Cory is aghast as the lawyers run through the steps. You will need approval from the Department of Justice. You need license transfers for their TV stations from the Federal Communications Commission. There will undoubtedly be hearings before the Senate Commerce Committee and the House Energy and Commerce Committee, or both.

“Who do we have to pay off or meet with to get this deal done,” Cory asks. “The President? The Attorney General?” The lobbyist, Carol Elson, explains that you have to burrow deeper into the bureaucracy, to the assistant attorney general (AAG) for antitrust.

“What the hell?” Cory explodes, as Elena sits there and nods. “What’s this going to cost me?” He turns to Alex with a questioning look. She shrugs and looks away. Cory is upset his future is dependent on some (to him) nameless bureaucrat. He gives his lobbyist her marching orders: “Get it done.” Elena nods at her lobbyist as well. The lobbyist notes they only have two others in DC and may need to hire some outside firms to help out. Cory sighs and shoos them out.

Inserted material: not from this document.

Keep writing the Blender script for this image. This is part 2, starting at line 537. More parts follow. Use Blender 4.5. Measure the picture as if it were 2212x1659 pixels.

The lobbyists meet with the AAG Theodore Robins (Matthew Rhys), and it doesn’t go well. He’s not impressed and cut them off at 15 minutes, telling them his career analysts will make the call. The lobbyists decide to call in Cory and Elena to meet with him. That meeting doesn’t go well, either. The AAG tells them flat out that he’s not a fan of mergers. Look what happened with Warner Brothers, he says. They got sold to AT&T, which then laid of thousands and put the company in the hands of a bunch of clueless telecom types. That deal failed, so AT&T sold out to Discovery, saddling the new company with $50 billion in debt, more layoffs and the company is being run by clueless reality TV types.

Still, the lobbyists and execs carry on, starting meetings on the Hill to persuade key members of Congress to go along. Then, out of the blue, commercials start appearing on programs and online across the country. Some new entity, Citizens for Quality Broadcasting, is spending millions to blast the deal as “bad for you and bad for TV.” Public interest groups, suddenly flush with money, do studies and hold news conferences to condemn the deal. Hearings are held, and they turn ugly quickly as senators mimic the talking points from the commercials.

UBA lobbyist Elson finds out that one Senator (Tom Welling) holds the key to the deal, a committee chairman who is from West Virginia who is flat-out against it. As a last gasp, Alex travels to West Virginia, to meet Bradley Jackson, who has been in journalistic exile since the end of season 3. She is free because her brother Dan cut a deal with the FBI: no jail time for Bradley and he would identify other January 6 rioters.

Bradley is recording a podcast when Alex drops by. They discuss and Bradley agrees to help. She went to high school with the senator’s daughter.

She makes the call and persuades the senator to go along. The senator calls Robins on Robins’ personal cell and tell him: Approve the deal. Robins assents.

In the last scene, when UBA and NBN are taking a victory lap, we see who has been funding the astroturf group: Paul Marx, the billionaire from Season 3. He tells Amanda Robinson (Tig Nataro), his chief of staff, “I don’t care how much more it costs. I want that deal dead.”